The end of shaft 15 extending through end plate 12 has a pulley 17 mounted thereon external of central body 11 and end plate member 18 mounted to end plate 12. The incorporation of member 18 with end plate 12 is for the purpose of incorporating the take-up drive device of this invention to a pre-existing canister 10, and it is to be understood that before manufacture of a new canister incorporating the drive of this invention, a reconfigured end plate could be utilized to serve the functions of end plate 12 and 18 as described herein as well as modification of a pre-existing canister 10 to incorporate the drive of this invention could be accomplished by replacement of end plate 12 and end plate 18 by one reconfigured plate member serving the function of both end plate 12 and end plate 18.

A small electric motor 19 is mounted to plate 18 such that its rotor shaft extends through the plate 18 with a spindle member 20 securely mounted on the rotor shaft of motor 19 on the same side of plate 18 as pulley 17 is located. Motor 19 is operated by electric energy fed into electrical connector 21 and controlled by an on-off switch 22, both of which are mounted on plate 18. While not critical or necessary to the operation of this invention, there is shown a signal light 23 that may be incorporated in the motor control circuit to indicate to a phototypesetting machine operator whether or not the motor 19 is operating.

A continuous drive belt or means 24 is mounted to drivingly interconnect pulley 17 with spindle 20 as shown; the drive means 24 being preferably an elastomeric type O-ring that is sized so as when mounted as shown in FIGS. 1 and 2 there is insufficient tensioning of O-ring 24 such that the segments of the O-ring 24 between pulley 17 and spindle 20 retain some of the bowing as best seen in FIG. 2 rather than take on a straight line appearance that would occur if a greater amount of tension in O-ring 24 was utilized. In other words, there is a slight, but sufficient, tension in the mounting of O-ring 24 so as to permit pulley 17 to be driven by rotation of spindle 20 should pulley 17 be free to rotate to take-up film into canister 10, but on the other hand insufficient tension to preclude motor 19 and spindle 20 from rotating should spindle 17 not be free to rotate to take-up film into canister 10. Likewise, the degree of tension in O-ring 24 when mounted on pulley 17 and spindle 20 is sufficient to drive pulley 17 in a take-up direction of rotation and yet be free to rotate in the opposite direction as film is withdrawn from canister 10 back into the phototypesetting machine for multiple columnar printing without interferring with the normal rotation of spindle 20 by motor 19 when it is energized.
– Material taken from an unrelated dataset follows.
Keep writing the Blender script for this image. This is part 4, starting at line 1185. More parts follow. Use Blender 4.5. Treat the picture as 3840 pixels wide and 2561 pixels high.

The size of O-ring 24 being such as to provide the small tension between pulley 17 and spindle 20 combined with the pulley being on the canister take-up shaft 15, the longitudinal smooth spindle 20 being on the rotor shaft of motor 19, and the rotary speed of motor 19 being substantially greater than the rotational speed shaft 15 will ever undergo are believed to be the critical features of this invention. By placement of O-ring 24 in the groove of pulley 17 and over the longitudinally smooth surface of the spindle 20 in the slightly tensioned manner as described above, the greater surface friction between the O-ring 24 and groove of pulley 17 as compared to that between the O-ring 24 and surface spindle 20 results in the spindle 20 being able to rotate relative to O-ring 24 and pulley 17 when the film passing from the phototypesetting machine to the canister 10 is stationary so that there is no film take-up movement in progress and the motor 19 is energized. Likewise, when the motor 19 is energized such that spindle 20 is rotating, a portion of the film located in canister 10 can be withdrawn by the retrieval or return device on the phototypesetting machine for multiple columnar printing so that spindle 20 is rotating in one direction and pulley 17 and O-ring 24 rotated in the opposite direction by the film withdrawal and again without interference with operation of motor 19.

Thus, it can be seen that, as explained above, through use of this motorized take-up drive, a greater amount of film can be taken up from a phototypesetting machine by the canister without film jamming or tearing due to the combination of the feed drive of the phototypesetting machine with the inability of the canister to freely receive the exposed film, as well as exposed film may be withdrawn from the canister back into the phototypesetting machine for multiple columnar printing without having to reverse or stop the take-up drive mechanism.

While a particular embodiment of this invention has been illustrated and described, it will be obvious to those skilled in the art that various changes and modifications may be made without departing from the invention, and it is intended to cover in the appended claims all such modifications and equivalents that fall within the true spirit and scope of this invention.

Claims

1. A drive for applying a continuous take-up tension on an elongate web extending into a take-up canister comprising in combination:

a chamber forming canister having a web entrance thereto, a pair of opposite end walls, and a rotatable shaft mounted in the end walls and extending through the chamber;

means incorporated with said shaft for connecting the web entering the canister entrance to the shaft;

a shaft rotary drive pulley means mounted to one end of said shaft external of said chamber;

an electric motor mounted proximate the container end wall said shaft rotary drive pulley means is near, said motor driving a motor rotary spindle drive means external of said chamber and spaced from said shaft rotary drive means;

and a continuous rotary drive O-ring means frictionally engaging both said shaft rotary drive pulley means and said motor rotary spindle drive means whereby rotation of said motor rotary spindle drive means by said motor can rotate said shaft through its said shaft rotary pulley drive means, said drive O-ring means sized whereby said frictional engagement of said drive O-ring means with the motor rotary spindle drive means is sufficiently small whereby said motor rotary spindle drive means may continue to rotate without rotating either the shaft or the drive O-ring means when the web is in sufficient tension to prevent web take-up onto the shaft as well as to permit said motor rotary spindle drive means to continue rotation as a portion of the web is withdrawn from the canister chamber and said shaft rotary pulley drive means is rotated in the direction opposite to that of the web take-up direction.

2. A web take-up drive as claimed in claim 1 wherein said shaft rotary pulley drive means has a greater effective circumferential diameter of the groove than the effective diameter of the spindle means.